The Indian startup ecosystem isn’t’ having the best time of late — it’s battling layoffs, slashed valuations, and multiple allegations of fraud. Founders are being criticized for their profligacy, and venture capitalists are being pilloried for pumping up unsustainable company valuations. But while the Indian startup ecosystem is currently battling some headwinds, it’s quite remarkable that the country has a startup ecosystem in the first place.
Just over thirty years ago, it had taken Infosys founder Narayan Murthy 3 years and 50 trips to Delhi to procure a single computer. Infosys today has over 3.5 lakh employees, all of whom presumably have their own computers, but India’s notorious red-tape of yesteryear meant that Murthy had to struggle for 3 years to get his hands on a single one.
“There was also such a strict licensing regime to import a computer that it took me three years and I went about 50 times to Delhi,” Murthy said in an interview. “Those days I couldn’t afford a flight, so I took a train. I had to stay in some seedy place near Old Delhi Railway Station. Even that cost money for a fledgling company,” he added.
“For new companies, there was such a heavy tariff because even before you got a license, 50 visits meant — even if it was $500 a trip (at that time, it was Rs 6 per dollar) — $25,000 spent on a $100,000 computer before you bought it or got a license,” he says.
Murthy says he had to negotiate with government officials to be able to import the computers Infosys needed. “The officers did not know anything about computers,” Murthy recalls. “They would quibble about small things. Why do you need 64MB of memory? Go with only 48MB, they would say. Let’s say, if one got a licence after two years of running around, one would discover that the models one got the licence for had become old in the US,” he says.
India’s Nehruvian socialism — which had crippled the country’s economy for decades — didn’t just mean that importing computers was hard, but other tasks that Indian entrepreneurs today take for granted were unimaginably hard too.
“We did not have current account convertibility, so even if I had to travel abroad for one day, I had to apply to the Reserve Bank of India,” Murthy says. “That appears stupid today. I had to wait for 10-12 days. They might or might not get back. So, opening an office abroad, hiring consultants from abroad, having sales people abroad — they were not possible before 1991,” he added.

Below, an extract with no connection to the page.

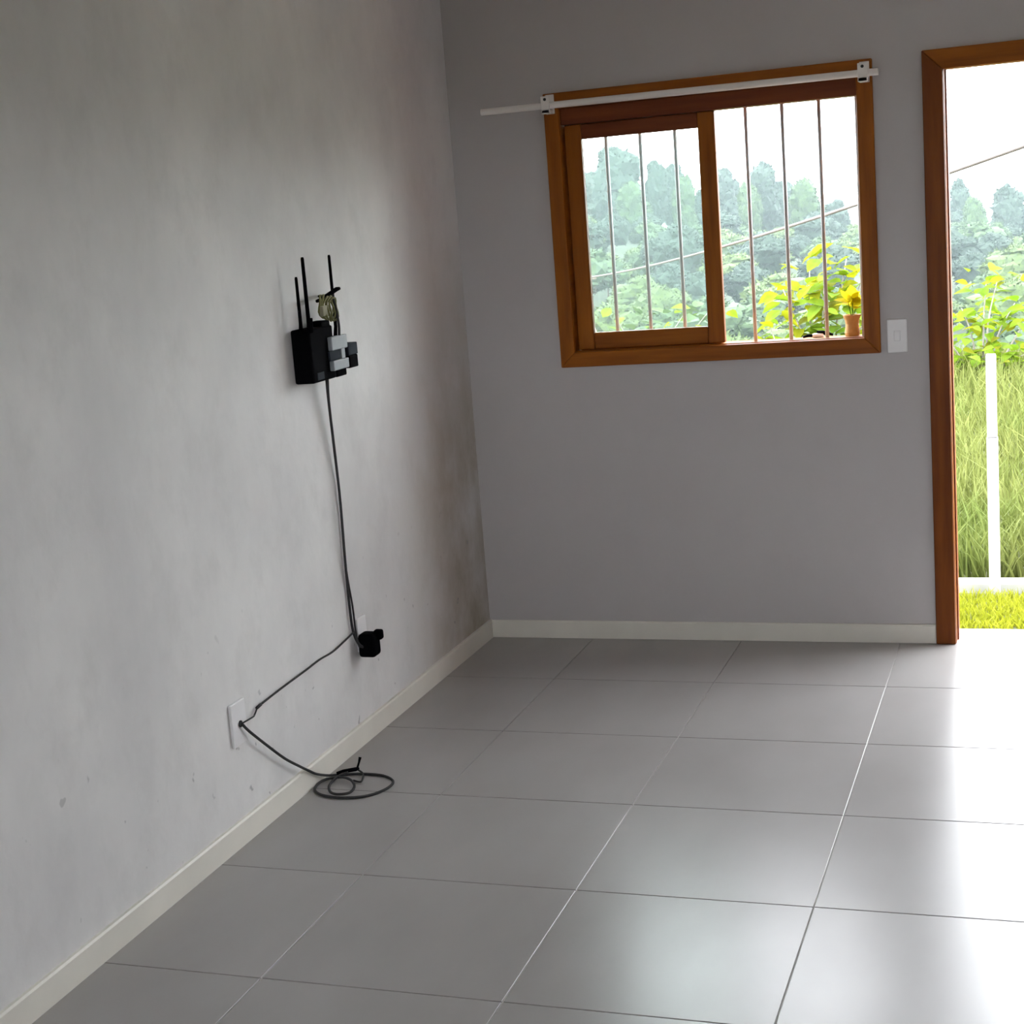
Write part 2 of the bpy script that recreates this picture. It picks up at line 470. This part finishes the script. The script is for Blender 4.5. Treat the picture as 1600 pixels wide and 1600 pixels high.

“We had an official called the Controller of Capital Issues, who incidentally did not understand capital markets at all. He was a civil servant sitting in Delhi. Nobody ever asked a question about why he was sitting in Delhi and not in Bombay, where the capital markets are. He rarely gave any premium on par value. When we went to the Controller of Capital Issues in 1990, for a Rs 10 par value share, he said that he would allow me Rs 11,” Murthy remembers.
All this meant that India’s economy was in the doldrums. The crippling of private enterprise meant that India ran a massive balance of payments deficit. It was unable to pay off its loans, and the government of the day had even trouble passing the budget. External help was drying up too — the International Monetary Fund suspended its loan program to India, and the World Bank also discontinued its assistance.
Faced with an existential crisis, India was forced to open up its economy in 1991. The regulations on private companies slowly decreased, and official red tape around entrepreneurship slowly ebbed away. India’s private sector slowly came back to life — IT services companies like Infosys and TCS began aggressively courting foreign clients, and the first internet companies began emerging — Shaadi.com was founded in 1996, and MakeMyTrip was founded in 2000. In 2007, Flipkart was founded, and in 2011, InMobi became the country’s first unicorn startup. India today has over a hundred unicorns. The fortunes of private companies has changed — the government runs a Startup India program that encourages people to start their own companies, and government ministers proudly rattle off India’s unicorn stats. And while India’s startup ecosystem is currently having a hard few months, it can be worthwhile to step back and realize how far it’s truly come.